Sudah bukan hal yang asing jika pada tanggal 21 April warga Indonesia utamanya kaum hawa meramaikan
acara tersebut.
Beberapa hari lalu saya juga sempat melihat iklan
film Indonesia berjudul Surat Cinta untuk Kartini yang akan segera tayang di
bioskop.
RA Kartini sering dipuja dan dipuji melebihi
tokoh-tokoh perempuan Indonesia lainnya. Beliau disebut-sebut sebagai tokoh utama
pergerakan emansipasi perempuan. Apakah hal ini masih relevan?
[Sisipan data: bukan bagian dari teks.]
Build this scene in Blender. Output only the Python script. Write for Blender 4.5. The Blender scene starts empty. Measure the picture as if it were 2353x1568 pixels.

Saya sering berfikir dan bertanya-tanya,
“Kenapa
setiap tanggal 21 April kita memperingati Hari Kartini dan kenapa harus Kartini?
Apakah tidak ada perempuan Indonesia lain yang lebih layak ditokohkan dan
diteladani selain Kartini?”
Apakah anda juga sempat berfikir demikian?
Tahukah anda bahwa pertanyaan kritis semacam ini telah
sering diungkapkan para sejarawan yang mengetahui sejarah, perkembangan
pendidikan dan peran perempuan Indonesia di masa lampu.
Diantaranya adalah sejarawan Persi Tiar Anwar Bahtiar dan Prof. Dr. Harsja W. Bachtiar.
Mereka mengkritik pengkultusan R.A. Kartini sebagai pahlawan nasional Indonesia dan mempertanyakan
mengapa harus Kartini yang dijadikan sebagai simbol kemajuan perempuan
Indonesia.
Harsja menunjuk dua sosok perempuan yang hebat dalam sejarah Indonesia.
Pertama, Sultanah Sri Ratu Tajul Alam Safiatuddin Johan Berdaulat dari
Aceh.
Kedua, Siti Aisyah We Tenriolle dari Sulawesi Selatan.
Anehnya dua wanita tersebut tidak masuk dalam buku Sejarah
Setengah Abad Pergerakan Wanita Indonesia (Jakarta: Balai Pustaka,
1978), terbitan resmi Kongres Wanita Indonesia (Kowani).
Padahal dua wanita itu sungguh luar biasa.
Sebagai catatan, Kartini masuk dalam buku tersebut.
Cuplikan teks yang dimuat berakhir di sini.